ADPro: a Test-time Adaptive Diffusion Policy via Manifold-constrained Denoising and Task-aware Initialization for Robotic Manipulation
Zezeng Li, Rui Yang, Ruochen Chen, ZhongXuan Luo, Liming Chen
TL;DR
Diffusion policies for robotic manipulation operate on the $SE(3)$ manifold, but offline training and unconstrained denoising limit generalization and efficiency. We present ADP, a training-free test-time adaptive diffusion policy that adds (i) task-manifold guided denoising along geodesics, (ii) a Gaussian spherical prior to constrain step sizes, and (iii) a task-aware initialization via Fast Global Registration between test-time gripper and scene point clouds.
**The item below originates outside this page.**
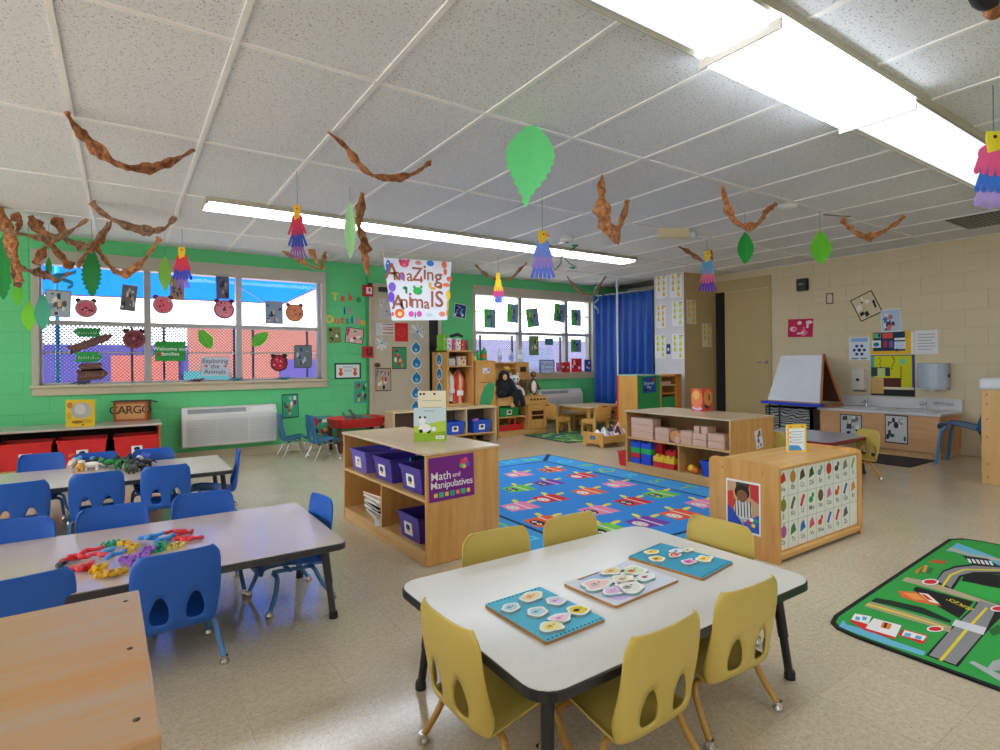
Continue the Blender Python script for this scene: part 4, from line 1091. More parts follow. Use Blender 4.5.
# ================================================================ PLAY KITCHEN AREA
def inlo(x, y, z): return Vector((2.72 + x, 6.34 + y, z))
for x, lab in ((.86, 'blue bin in the low shelf, half hidden behind the panda book'), (1.27, 'blue bin in the low shelf nearest the play kitchen')):
    b = tub('storage_bin', lab, .27, .28, .17, BINBLUE, inlo(x, .15, .139), 0, 'blue bins in the low shelf', sign='#20242E')
q = MB(); q.box((-.06, -.04, 0), (.06, .04, .035), PINK); q.box((-.05, -.03, .036), (.05, .03, .06), plastic('#E88AB8', .5)); tag(q.build('toy_box', loc=inlo(.27, .10, .139), bevel=.006), 'small pink toy box in the low shelf, far left compartment', 'toy')
q = MB(); q.ell((0, 0, .05), (.055, .04, .035), PINK, 12); q.ell((.03, 0, .06), (.03, .03, .03), VIO, 10); tag(q.build('toy_pony', loc=inlo(1.22, .10, .24)), 'pink and purple toy lying in the blue bin nearest the play kitchen', 'toy')
# locker contents
def vest(name, label, x, cols, w, ln, z):
    o = thing(name, label, 'clothes', (3.66 + x, 6.90, z), 0)
    m = MB(); r = random.Random(int(x * 1000)); n = 9
    prof = [(.04, 0), (.16, -.02), (.40, -.09), (.44, -.20), (.40, -.32), (.36, -ln)]
    vs = []; N = 22
    for k, zz in catmull([(a, b, 0) for a, b in prof], 4) and [(p[0], p[1]) for p in catmull([(a, b, 0) for a, b in prof], 4)]:
        for i in range(N):
            a = 2 * PI * i / N; rr = 1 + .16 * math.sin(a * 6 + zz * 9) + .1 * math.sin(a * 2 + zz * 14)
            vs.append((w * k * math.cos(a) * rr, .07 * k * 1.6 * math.sin(a) * rr, zz))
    R_ = len(vs) // N
    for k, c in enumerate(cols):
        fs = [(i * N + j, i * N + (j + 1) % N, (i + 1) * N + (j + 1) % N, (i + 1) * N + j) for i in range(R_ - 1) for j in range(N) if (j * len(cols) // N) == k]
        m.add(vs, fs, plain(c, .8), True)
    m.build('vest_body', o, solid=.004)
    h = MB(); h.tube([(0, 0, .05), (0, 0, .0), (0, .02, -.02)], .004, CHROME, 6); h.build('hook', o)
    s = MB(); s.box((-w * .3, -.085, -ln * .72), (w * .2, -.075, -ln * .58), plain('#F4F4F4', .6)); s.build('white_strip', o)
    return o
vest('dress_up_vest', 'red vest with a white front hanging at the left in the locker', .14, ['#D8302C', '#B8242A', '#D8302C', '#ECEAE6', '#F2F0EC', '#D8302C'], .20, .42, .96)
vest('dress_up_vest', 'orange and red vest with pale stripes hanging at the right in the locker', .28, ['#E8502C', '#D8302C', '#E8602C', '#F2D8C8', '#E8502C', '#F2C8B0', '#E8502C'], .20, .50, .98)
q = thing('basket', 'patterned cube basket on the upper shelf of the locker, right one', 'basket', (3.66 + .27, 6.84, 1.037))
MB().box((-.075, -.07, 0), (.075, .07, .13), plain('#D8BFA4', .8)).build('basket_body', q, bevel=.008); w_ = MB()
for i, (x, z, c) in enumerate(((-.04, .09, '#E8D8C8'), (.03, .05, '#B85A3A'), (.0, .10, '#3A3A3A'), (.05, .1, '#D8704A'), (-.03, .04, '#E8E2D8'))): w_.face(disc(x, z, .016), .001 + i * .0003, paper(c), wallY(-.071))
w_.build('pattern_patch', q)
q = thing('basket', 'grey and white fabric basket on the upper shelf of the locker, left one', 'basket', (3.66 + .115, 6.84, 1.037))
MB().box((-.06, -.06, 0), (.06, .06, .10), plain('#C9C9CC', .8)).build('basket_body', q, bevel=.01); MB().ell((0, 0, .11), (.05, .045, .03), plain('#6A6A70', .8), 12).build('cloth_top', q)
# droplet cut-outs
def drop_shape(w, h, n=9):
    pts = []
    for k in range(n * 2 + 1):
        a = -PI / 2 - PI * .86 + 2 * PI * .86 * k / (n * 2); pts.append((w / 2 * math.cos(a), -h / 2 + w / 2 + w / 2 * math.sin(a)))
    return pts + [(0, h / 2)]
def drop_art(mb, w, h):
    mb.prism(drop_shape(w * .82, h * .80), .0016, .0021, paper('#2B82B8'))
    mb.prism(disc(0, -h * .2, w * .14), .0021, .0024, paper('#8CC4E0'))
for i, (x, y) in enumerate(((416, 347), (416.5, 362), (416.5, 377), (416, 392), (416, 406))):
    M, w, h = place('Y', YW - .013, (x - 5.5, y - 8, x + 5.5, y + 8)); w, h = .155, .20
    sheet('paper_droplet', ('topmost', 'second from the top', 'middle', 'fourth from the top', 'lowest')[i] + ' of the five blue paper droplets down the beige door', 'paper droplet', M, w, h, '#DDEBF2', drop_art, 'blue paper droplets', shape=drop_shape(w, h))
for i, z in enumerate((1.13, .93, .73)):
    M = Matrix(((0, 0, -1, 3.659), (-1, 0, 0, 6.93), (0, 1, 0, z), (0, 0, 0, 1)))
    sheet('paper_droplet', ('top', 'middle', 'lowest')[i] + ' blue paper droplet on the side of the coat locker', 'paper droplet', M, .17, .19, '#E4EEF2', drop_art, 'blue paper droplets', shape=drop_shape(.17, .19))
# things on top of the locker
r = random.Random(8)
xx = 3.64
for i, (c, h, w, lab) in enumerate((('#7AC83A', .22, .05, 'lime green'), ('#E8E4EC', .17, .07, 'white and pink patterned'), ('#D84A8A', .15, .05, 'pink'), ('#E8E2DA', .17, .08, 'white'), ('#D8302C', .15, .06, 'red-topped'), ('#6A4A3A', .14, .05, 'brown'))):
    o = MB(); o.box((0, 0, 0), (w, .2, h), plain(c, .6)); rnd_art(o, w * .9, h * .9, ['#D84A8A', '#3A3A44', '#F2E8E8', '#E8A02A', '#B83A3A'], 8, i, .001) if False else None
    M = wallY(0) @ Matrix.Translation((w / 2, h / 2, 0)); 
    rr = random.Random(i)
    for k in range(7):
        x, y = rr.uniform(-.36, .36) * w, rr.uniform(-.4, .4) * h; o.face(disc(x, y, w * .12, h * .07, 8), .0006 + k * .0002, paper(rr.choice(['#D84A8A', '#3A3A44', '#F2E8E8', '#E8A02A', '#B83A3A', '#3A8A4A'])), M)
    tag(o.build('toy_package', loc=(xx, 6.76, LKH), bevel=.003), lab + ' upright box on top of the coat locker', 'box', 'boxes on the coat locker'); xx += w + .008
o = MB(); o.box((0, 0, 0), (.26, .16, .04), plain('#E2B82A', .6)); tag(o.build('toy_package', loc=(3.72, 6.98, LKH + .0), bevel=.003), 'flat yellow box lying behind the upright boxes on the coat locker', 'box')
o = MB(); o.tube([(0, 0, .02), (.12, 0, .05), (.2, 0, .02)], [.02, .025, .015], plain('#2A2A30', .6), 10); tag(o.build('toy_animal', loc=(3.80, 6.86, LKH + .18)), 'dark toy lying across the boxes on the coat locker', 'toy')

# refrigerator
fr = thing('play_refrigerator', 'birch play refrigerator with a green paper leaf on its door', 'play kitchen', (4.11, 6.70, 0))
FW, FH = .34, 1.11
for a, b in (((0, .02, 0), (.018, .42, FH)), ((FW - .018, .02, 0), (FW, .42, FH))): MB().box(a, b, BIRCHZ).build('side_panel', fr, bevel=.003)
MB().box((0, .0, FH - .018), (FW, .42, FH), BIRCH).build('top_panel', fr, bevel=.003); MB().box((0.018, .40, .05), (FW - .018, .42, FH - .018), BIRCH).build('back_panel', fr)
d = MB().box((.004, .0, .80), (FW - .004, .018, FH - .02), BIRCHZ).build('door', fr, bevel=.003); MB().box((FW - .02, -.02, .86), (FW - .008, 0, .92), BIRCH).build('door_handle', d)
d = MB().box((.004, .0, .05), (FW - .004, .018, .795), BIRCHZ).build('door', fr, bevel=.003); MB().box((FW - .02, -.02, .66), (FW - .008, 0, .74), BIRCH).build('door_handle', d)
sheet('sticker', 'small blue and white picture sticker on the play refrigerator', 'sticker', wallY(6.6995) @ Matrix.Translation((4.29, .965, 0)), .11, .075, '#E8E8F2', lambda mb, w, h: rnd_art(mb, w, h, ['#2A3A8A', '#3A2A6A', '#E8E8F0', '#6A3A4A'], 9, 4))
lf = [(-.5, -.45), (-.1, -.5), (.25, -.38), (.42, -.1), (.5, .45), (.1, .5), (-.2, .3), (-.42, -.05)]
sheet('paper_leaf', 'big green paper leaf stuck on the play refrigerator door', 'paper leaf', wallY(6.6995) @ Matrix.Translation((4.30, .62, 0)), .25, .34, '#3FA468', None, shape=[(x * .26, y * .35) for x, y in lf])
# cooker with shelves and back board
kt = thing('play_kitchen', 'birch play kitchen with oven door, knobs and a row of soft toys on its top', 'play kitchen', (4.46, 6.66, 0))
KW, KH, KD = .90, .57, .44
MB().box((0, 0, 0), (.018, KD, KH), BIRCHZ).build('side_panel', kt, bevel=.003); MB().box((KW - .018, 0, 0), (KW, KD, KH), BIRCHZ).build('side_panel', kt, bevel=.003)
MB().box((.50, .01, .06), (.516, KD, KH - .02), BIRCHZ).build('divider', kt); MB().box((0, KD - .012, .05), (KW, KD, KH), BIRCH).build('back_panel', kt)
MB().box((-.0, -.01, KH - .12), (KW + .005, .012, KH), BIRCH).build('front_rail', kt, bevel=.004); MB().box((0, .0, KH - .018), (KW, KD, KH), BIRCH).build('worktop', kt, bevel=.003)
MB().box((.018, .01, .27), (.50, KD - .012, .286), BIRCH).build('shelf_board', kt); MB().box((.018, .01, .06), (KW - .018, KD - .012, .076), BIRCH).build('bottom_board', kt); MB().box((.018, .01, 0), (KW - .018, .025, .06), BIRCH).build('kick_board', kt)
dr = MB().box((.52, -.012, .08), (KW - .02, .006, KH - .125), BIRCHZ).build('oven_door', kt, bevel=.004)
MB().box((.60, -.016, .22), (.82, -.010, .35), plain('#3A1E14', .25)).build('oven_window', dr); MB().box((.60, -.020, .275), (.82, -.014, .287), BIRCH).build('window_bar', dr); MB().box((.64, -.03, .395), (.78, -.012, .41), BIRCH).build('door_handle', dr, bevel=.003)
for i in range(5): MB().cyl((.585 + i * .062, -.01, KH - .05), (.585 + i * .062, -.03, KH - .05), .014, plain('#3A2A22', .5), 12).build('knob', kt)
MB().box((0, KD - .03, KH), (.76, KD - .012, 1.08), BIRCH).build('back_board', kt, bevel=.003); MB().box((0, .22, KH), (.018, KD - .012, 1.10), BIRCHZ).build('side_board', kt); MB().box((.52, .26, .80), (.76, KD - .03, 1.08), BIRCHZ).build('microwave_box', kt, bevel=.003)
MB().box((.59, .255, .93), (.70, .262, 1.01), plain('#2A2220', .4)).build('microwave_window', kt); MB().box((.40, .28, .98), (.52, KD - .03, .995), BIRCH).build('small_shelf', kt)
tub('storage_bin', 'green bin on the upper shelf of the play kitchen', .34, .28, .13, GRN, (4.46 + .22, 6.66 + .17, .288), 0, cat='bin', sign='#2A2A30')
tub('red_tray', 'flat red tray on the bottom shelf of the play kitchen', .42, .30, .09, REDP, (4.46 + .25, 6.66 + .18, .078), 0, cat='tray', tap=.94)
o = MB(); o.tube([(.055 * math.cos(a), 0, .06 + .055 * math.sin(a)) for a in [R(k) for k in range(-50, 231, 14)]], .02, ORA, 10); tag(o.build('toy_ring', loc=(4.80, 6.80, .14)), 'orange curved toy standing in the flat red tray', 'toy')
o = MB(); o.ell((0, 0, .045), (.06, .045, .045), GRNP, 12); tag(o.build('toy_ball', loc=(4.66, 6.80, .10)), 'green rounded toy in the flat red tray', 'toy')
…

Implemented as ADPro by plugging into a pretrained 3D Diffuser Actor (and optionally CLIP-based prompts), ADP yields up to ~25% faster inference and ~9 percentage-point improvements on RLBench, CALVIN, and RealWP, with strong zero-shot generalization. These results show that geometry-aware, on-the-fly guidance can substantially enhance manipulation performance without retraining, widening the practical applicability of diffusion policies in unstructured environments.
Abstract
Diffusion policies have recently emerged as a powerful class of visuomotor controllers for robot manipulation, offering stable training and expressive multi-modal action modeling. However, existing approaches typically treat action generation as an unconstrained denoising process, ignoring valuable a priori knowledge about geometry and control structure. In this work, we propose the Adaptive Diffusion Policy (ADP), a test-time adaptation method that introduces two key inductive biases into the diffusion. First, we embed a geometric manifold constraint that aligns denoising updates with task-relevant subspaces, leveraging the fact that the relative pose between the end-effector and target scene provides a natural gradient direction, and guiding denoising along the geodesic path of the manipulation manifold. Then, to reduce unnecessary exploration and accelerate convergence, we propose an analytically guided initialization: rather than sampling from an uninformative prior, we compute a rough registration between the gripper and target scenes to propose a structured initial noisy action. ADP is compatible with pre-trained diffusion policies and requires no retraining, enabling test-time adaptation that tailors the policy to specific tasks, thereby enhancing generalization across novel tasks and environments. Experiments on RLBench, CALVIN, and real-world datasets show that ADPro, an implementation of ADP, improves success rates, generalization, and sampling efficiency, achieving up to 25% faster execution and 9% points over strong diffusion baselines.